The government has decided to create a deep-sea petroleum unloading facility near Kutubdia, some 60 kilometers off the coast.

The facility, officials said, would help reduce both unloading time and costs substantially for the imported fuel oils and boost efficiency of the state-owned oil companies, officials said Monday.

An under-the-sea pipeline would also be installed to carry the fuels to the coast, said a senior energy ministry official.

Installation of this platform named - single buoy mooring -would facilitate carrying of fuel to the shore through the pipeline, leading to a reduction of transportation time to only three days from the existing 16 days, he said.

Some US$140 million would be required to install the platform and the pipeline, the official said.

The facility, according to an estimate, would help the Bangladesh Petroleum Corporation (BPC) save around $10 per tonne of fuel, he added.

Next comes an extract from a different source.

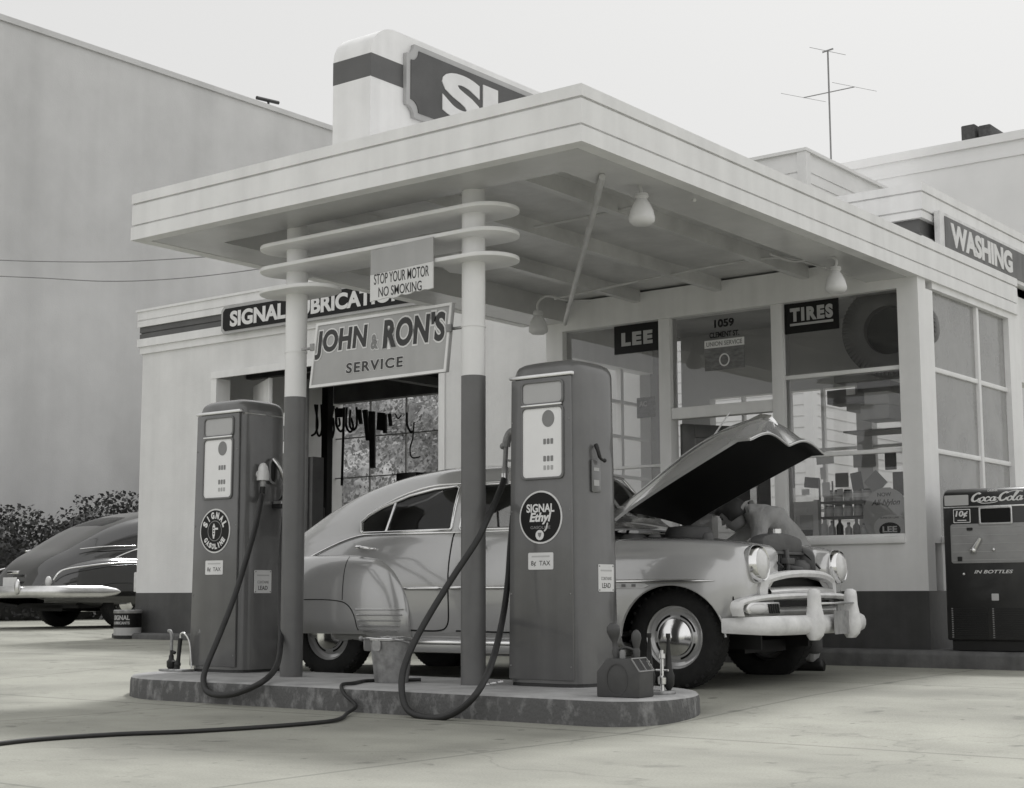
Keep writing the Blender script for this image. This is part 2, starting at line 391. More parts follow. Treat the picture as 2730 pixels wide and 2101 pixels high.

The country currently requires around 3.70 million tonnes of crude and refined petroleum products annually to meet its soaring domestic demand.

The state-owned refinery - the Eastern Refinery Ltd (ERL) - can refine around 1.5 million tonnes of fuel a year.

Both refined and crude oil could be carried to the shore from the proposed platform, once it is installed, the BPC official said.

"The mother vessels carrying the imported fuel oils would be able to unload at the platform through the pipeline," said BPC Chairman Anwarul Karim.

Piped fuel oils would then be stored in the coastal depots or carried to the refinery from where it would be supplied across the country, he said.

Currently rental lighter vessels carry petroleum to the shore from the mother vessels staying at the outer anchorage.

"We have to pay $5.40 per tonne to the lighter vessels for carrying petroleum to the shore," the BPC chairman said.

The petroleum corporation carries its fuel through the lighter vessels owned by the state-owned Bangladesh Shipping Corporation (BSC).

The BPC has recently carried out a feasibility study and found that setting up of the platform in deep sea would be economically viable.

"We have sought financial assistance from the Islamic Development Bank (IDB) through the Economic Relations Division for setting up the platform," said the BPC official.

The IDB has hinted at providing such assistance, he added.

Experts also backed the government plan for setting up the petroleum unloading facility in the deep-sea.

"This platform might help reduction of transportation loss and pilferage of the petroleum products," said Professor M Tamim of Bangladesh University of Engineering and Technology (BUET).